Using a turbo jump will help doing this easier as it will help you concentrate on the touching wall, stalling, dropping down a few pixels, then changing directions.
I have reconfirmed my methods above just a few minutes ago on my NES.
Having recently played through Strider NES myself last week as part of a full series playthrough, I can confirm that (at least for me) this method was more reliable than the few times I tried to rock the d-pad around. Triangle Jumping still wasn't _great,_ but I was able to get through the game without ever using the Jump Trick for platforming.
Other versions of strider (16bit) seemed kind of buggy to me as well. As a kid, I didn't know exactly what it was that made it look "cheap" overall (aside from obvious stuff like being able to jump through walls etc..), but videos like this one give me a glimpse into what might have been going on there from a code perspective.
What a huge mess of code, and here I was feeling like my own code from yesterday's experiment I had uploaded on RUclips earlier was completely busted.
Maybe I didn't do that bad after all considering it's actually working exactly as intended, lmao
Oh God ... those wall jumps! Bane of my childhood! Whenever I got to one of them, I had to have my stepdad do them for me because I just could not get the hang of them, I always thought I was just bad at the game but now it's a small comfort to know it wasn't me at all...

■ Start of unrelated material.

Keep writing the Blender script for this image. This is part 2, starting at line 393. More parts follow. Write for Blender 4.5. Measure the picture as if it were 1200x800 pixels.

The fact people can reach the end of the game is frankly a miracle when the spaghetti is mixed in with spider webbing, silly string, cheese string, shoe string, and worms.
if i'm not mistaken, super metroid actually uses a very similar wall jump mechanic. you have to make contact with a wall and then rock the d-pad the opposite direction about one frame before you hit the jump button again or it doesn't appear to work
i don't know if you take suggestions mr displaced but i'd love to see a deep dive on ghosts n goblins for the NES, things like why the game sometimes swallows your inputs, the crazy amount of slowdown and sprite flickering to rival mega man 3, and maybe the unforgiving game design like arthur having the belmont jump
Can we take a moment to appreciate the teleporting leg brace at around 3:45?